Entonces, en ese texto del que hablaba, escrito en este blog, algún lector me escribió que parecía una niña descubriendo el mundo. Ya estoy acostumbrada a todo tipo de comentarios negativos. Jamás escribirá alguien y no tendrá quien lo critique. Pero en ese momento, cuando leí ese comentario, que en principio es negativo, me pregunté: ¿no lo soy? Claro que lo soy; sí, así, rara y distinta a todos, confieso que a medida que voy cumpliendo años y teniendo más posibilidades de entender lo que me rodea, mi corazón y mi mente van hacia atrás, devolviéndose hacia una especie de niñez que todo lo cuestiona, todo lo pregunta, que no entiende nada, que nada le parece lógico. Se los digo de una vez: cada día, cada segundo, entiendo menos la forma en la que funciona el ser humano, no entiendo ni entenderé jamás esa capacidad que tenemos de convertirnos en monstruos y de destruirnos mutuamente; no entiendo ni entenderé jamás que la mayoría de los seres humanos se hayan acostumbrado a vivir con la idea de que hay algunos ahí afuera, hambrientos, enfermos y pasando frío; no entiendo ni entenderé jamás que algunos miren a otros como menos y sean capaces de destruir con miradas y palabras; no entiendo ni entenderé jamás la indiferencia de un mundo que derrocha en burocracia mientras algunos lloran por comida.

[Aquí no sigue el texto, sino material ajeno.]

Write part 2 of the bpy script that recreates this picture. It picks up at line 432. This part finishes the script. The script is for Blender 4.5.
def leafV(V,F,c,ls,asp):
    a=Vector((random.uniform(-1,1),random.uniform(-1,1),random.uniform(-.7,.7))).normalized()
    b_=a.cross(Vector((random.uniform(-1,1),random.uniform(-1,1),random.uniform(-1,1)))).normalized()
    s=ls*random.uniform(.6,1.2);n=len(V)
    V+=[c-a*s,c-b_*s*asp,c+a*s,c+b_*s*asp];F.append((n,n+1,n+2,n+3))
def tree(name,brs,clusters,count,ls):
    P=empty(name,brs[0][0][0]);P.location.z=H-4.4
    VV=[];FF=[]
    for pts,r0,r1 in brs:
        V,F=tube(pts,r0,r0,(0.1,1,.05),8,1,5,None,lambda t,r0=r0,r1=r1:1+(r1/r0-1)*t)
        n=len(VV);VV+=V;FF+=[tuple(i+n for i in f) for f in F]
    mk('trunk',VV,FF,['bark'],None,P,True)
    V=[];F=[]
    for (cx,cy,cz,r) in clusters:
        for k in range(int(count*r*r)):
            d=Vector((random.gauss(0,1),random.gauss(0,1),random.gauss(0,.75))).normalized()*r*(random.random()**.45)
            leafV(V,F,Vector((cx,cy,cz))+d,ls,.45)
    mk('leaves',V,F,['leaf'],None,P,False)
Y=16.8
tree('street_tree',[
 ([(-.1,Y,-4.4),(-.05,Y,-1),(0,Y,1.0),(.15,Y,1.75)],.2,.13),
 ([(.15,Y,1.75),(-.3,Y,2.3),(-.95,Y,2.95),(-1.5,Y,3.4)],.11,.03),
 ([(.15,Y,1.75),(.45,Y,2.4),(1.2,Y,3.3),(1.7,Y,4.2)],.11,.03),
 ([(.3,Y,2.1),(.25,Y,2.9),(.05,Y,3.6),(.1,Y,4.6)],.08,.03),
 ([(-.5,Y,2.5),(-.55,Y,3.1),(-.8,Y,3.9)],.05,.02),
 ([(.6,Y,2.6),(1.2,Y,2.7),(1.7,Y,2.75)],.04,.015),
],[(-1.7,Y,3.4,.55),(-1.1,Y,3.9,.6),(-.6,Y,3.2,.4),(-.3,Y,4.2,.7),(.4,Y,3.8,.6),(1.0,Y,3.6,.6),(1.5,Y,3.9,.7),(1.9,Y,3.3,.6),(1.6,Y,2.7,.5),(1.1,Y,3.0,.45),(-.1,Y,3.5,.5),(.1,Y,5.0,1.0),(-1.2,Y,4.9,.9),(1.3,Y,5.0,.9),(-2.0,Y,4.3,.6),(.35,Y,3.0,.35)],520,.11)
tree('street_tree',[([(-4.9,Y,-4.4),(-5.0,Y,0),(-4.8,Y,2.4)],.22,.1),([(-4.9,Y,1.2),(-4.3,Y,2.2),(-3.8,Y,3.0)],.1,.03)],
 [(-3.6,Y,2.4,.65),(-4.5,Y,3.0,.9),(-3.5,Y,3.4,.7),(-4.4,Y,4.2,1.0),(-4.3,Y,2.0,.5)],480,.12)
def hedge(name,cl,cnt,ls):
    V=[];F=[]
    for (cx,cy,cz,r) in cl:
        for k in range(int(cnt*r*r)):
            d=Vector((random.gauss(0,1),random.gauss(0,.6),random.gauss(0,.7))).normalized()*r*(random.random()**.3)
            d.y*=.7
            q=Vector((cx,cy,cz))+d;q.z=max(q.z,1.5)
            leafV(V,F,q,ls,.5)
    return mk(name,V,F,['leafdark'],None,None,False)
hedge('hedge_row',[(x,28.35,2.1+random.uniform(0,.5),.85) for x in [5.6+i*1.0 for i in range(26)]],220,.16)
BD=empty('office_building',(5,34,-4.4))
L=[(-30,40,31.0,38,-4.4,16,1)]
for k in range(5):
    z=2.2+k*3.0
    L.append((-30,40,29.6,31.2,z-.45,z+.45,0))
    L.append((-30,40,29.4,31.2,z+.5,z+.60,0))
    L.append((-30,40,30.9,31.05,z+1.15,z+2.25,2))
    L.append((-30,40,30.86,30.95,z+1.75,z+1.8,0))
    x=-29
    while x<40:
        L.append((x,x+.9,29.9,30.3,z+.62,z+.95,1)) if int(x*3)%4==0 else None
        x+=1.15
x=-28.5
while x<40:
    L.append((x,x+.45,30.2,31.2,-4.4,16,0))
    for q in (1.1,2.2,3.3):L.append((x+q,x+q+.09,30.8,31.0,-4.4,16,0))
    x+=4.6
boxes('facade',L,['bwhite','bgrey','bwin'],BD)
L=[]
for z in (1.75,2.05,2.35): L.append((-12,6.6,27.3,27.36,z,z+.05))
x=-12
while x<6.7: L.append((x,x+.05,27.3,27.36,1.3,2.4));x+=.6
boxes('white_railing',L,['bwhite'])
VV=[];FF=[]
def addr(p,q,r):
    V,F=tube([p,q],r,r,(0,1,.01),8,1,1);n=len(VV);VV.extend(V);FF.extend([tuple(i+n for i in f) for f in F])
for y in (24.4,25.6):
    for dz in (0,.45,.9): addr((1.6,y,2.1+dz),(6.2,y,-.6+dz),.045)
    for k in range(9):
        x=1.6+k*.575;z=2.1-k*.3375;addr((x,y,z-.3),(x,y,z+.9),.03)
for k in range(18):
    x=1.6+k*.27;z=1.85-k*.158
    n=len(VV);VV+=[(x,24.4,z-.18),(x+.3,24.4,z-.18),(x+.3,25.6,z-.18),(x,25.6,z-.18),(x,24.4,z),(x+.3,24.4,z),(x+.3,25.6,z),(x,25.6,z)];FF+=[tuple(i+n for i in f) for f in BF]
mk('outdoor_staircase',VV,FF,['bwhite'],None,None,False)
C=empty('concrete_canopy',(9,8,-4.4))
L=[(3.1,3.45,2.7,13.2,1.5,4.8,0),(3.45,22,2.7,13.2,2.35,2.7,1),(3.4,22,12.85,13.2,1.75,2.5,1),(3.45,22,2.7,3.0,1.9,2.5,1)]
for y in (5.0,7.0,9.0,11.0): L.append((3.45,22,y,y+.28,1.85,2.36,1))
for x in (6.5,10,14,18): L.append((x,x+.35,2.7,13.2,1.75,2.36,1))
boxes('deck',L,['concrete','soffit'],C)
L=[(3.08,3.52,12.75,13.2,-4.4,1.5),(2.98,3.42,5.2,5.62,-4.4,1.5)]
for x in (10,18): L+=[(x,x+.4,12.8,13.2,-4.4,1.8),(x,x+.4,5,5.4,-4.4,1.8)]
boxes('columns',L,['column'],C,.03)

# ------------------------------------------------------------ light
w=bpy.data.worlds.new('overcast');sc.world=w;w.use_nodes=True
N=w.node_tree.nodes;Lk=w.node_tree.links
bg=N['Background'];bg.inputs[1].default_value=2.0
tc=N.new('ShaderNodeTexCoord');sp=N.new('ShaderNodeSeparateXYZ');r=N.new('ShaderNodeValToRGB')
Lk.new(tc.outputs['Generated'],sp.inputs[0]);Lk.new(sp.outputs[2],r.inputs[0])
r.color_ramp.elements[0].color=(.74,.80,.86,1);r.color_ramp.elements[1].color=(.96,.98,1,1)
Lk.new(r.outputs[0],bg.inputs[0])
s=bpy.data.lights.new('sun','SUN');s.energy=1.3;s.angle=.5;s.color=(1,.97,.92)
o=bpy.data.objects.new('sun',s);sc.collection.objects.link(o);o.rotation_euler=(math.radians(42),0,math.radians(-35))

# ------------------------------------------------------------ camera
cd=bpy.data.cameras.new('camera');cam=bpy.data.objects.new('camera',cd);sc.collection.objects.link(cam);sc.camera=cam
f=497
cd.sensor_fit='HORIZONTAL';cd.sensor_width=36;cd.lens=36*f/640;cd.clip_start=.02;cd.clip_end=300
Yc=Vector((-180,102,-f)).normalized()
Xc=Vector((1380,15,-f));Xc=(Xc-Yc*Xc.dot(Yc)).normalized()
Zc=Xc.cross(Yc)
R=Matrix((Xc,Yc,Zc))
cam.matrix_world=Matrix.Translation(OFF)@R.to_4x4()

Todo esto lo digo porque anoche, más o menos a las diez, caminaba por la Gran Vía de Madrid, a cero grados centígrados, y un hombre se me acercó para entregarme un volante. Le agradecí con una sonrisa porque sí, soy esa niña incapaz de negar una sonrisa y de voltearle la cara a un ser humano, pero no le recibí el papel porque sencillamente también me duelen los árboles y sabía que ese papel iría a la basura y sería reemplazado por muchos otros que también irían a la basura. Pero, cuando seguí caminando, después de verle la cara de cansancio e impotencia a ese hombre que tenía que permanecer parado en el mismo lugar, a esa temperatura y rogándole a la gente que le recibiera un papel, me dolió nuevamente el alma. El frío, ese que me llena de dolor, ese que nadie debería tener que soportar sin abrigo. Fue ahí que pensé dos cosas: una, que quería escribir esta simple frase: hay trabajos duros, muchos de ellos inhumanos, y tantos millones de personas que los hacen sencillamente para seguir siendo personas; y dos, que una vez más era yo con una idea y un sentimiento de niña chiquita descubriendo el mundo.
Eso soy y creo que eso seré hasta que me muera después de los cien años que espero cumplir. Como me dijo hace unos meses alguien a quien admiro: «¡Qué bueno es que vivas indignada!» Pues sí, vivo indignada y siempre que lean algo mío encontrarán un poco de esa indignación; viviré descubriendo y escribiendo sobre los dolores del ser humano, sobre su inhumanidad.
Así me despido por este año. A ver con qué historias empezamos el próximo. Gracias a quienes leen estas palabras. Felices vacaciones, feliz Navidad, feliz año, qué sea feliz lo que cada uno celebre.